To the editor:
Tony Magliano’s reflections on Pope Benedict’s Day of Peace message in the January 10 Catholic Herald is relevant to this time and place. As noted by the pope, inequality has been increasing for decades as a result of selfish and individualistic deregulation of financial markets.
Deregulation caused the financial crisis of 2008 and recession. Millions lost their jobs, families lost their homes, and $16 trillion in household wealth evaporated. But since then, 93 percent of new wealth has accrued to the richest one percent.
A week later followed the economic column in the Catholic Herald by Anthony Esolen about some of Pope Leo XIII’s views on socialism in his 1891 encyclical Rerum Novarum. The pope denounced socialism because it deprives working people of the gains of their wages in the form of private property.
Mr. Esolen does not define socialism and so the reader is left to conjecture about what Pope Leo was condemning as unjust in 1891. This is especially needed since most Americans have never experienced socialism. Was 1891 socialism similar to that presently in North Korea or China or to the democratic socialist countries such as Sweden and Norway?
Mr.
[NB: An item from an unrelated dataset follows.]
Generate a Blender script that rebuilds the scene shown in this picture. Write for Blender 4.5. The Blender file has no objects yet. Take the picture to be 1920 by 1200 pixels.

Esolen cites the encyclical’s observation that guilds were abolished but skips its statement that unions are one of the most important institutions to help working people obtain a share in prosperity. In Wisconsin that information is important since our governor has promised his political supporters that he will work to destroy unions.
His divide and conquer strategy has deprived many workers of their right to organize and advocate for the welfare of their families. He has inspired many private employers to demand wage and benefit cuts even when their businesses are enjoying record profits.
Rerum Novarum reflects this problem, “. . . the first thing of all to secure is to save unfortunate working people from the cruelty of men of greed, who use human beings as mere instruments for money-making.”
Pope Benedict stated: “One of the social rights and duties most under threat today is the right to work. The reason for this is that labour and the rightful recognition of workers’ juridical status are increasingly undervalued, since economic development is thought to depend principally on completely free markets.”
Pope Benedict states that work is a fundamental good, “Corresponding to this good are a duty and a right that demand courageous new policies of universal employment.” This would be part of the new model of development and new approach to the economy, which he says are needed.
Pope Benedict sums it up: “Both integral, sustainable development in solidarity and the common good require a correct scale of goods and values which can be structured with God as the ultimate point of reference.”
What might this new model of development look like? Since it will not be unregulated financial capitalism or socialism, what third way will we work toward that includes “. . . Courageous new policies of universal employment”? What articles on the pope’s new model can we expect in the Catholic Herald?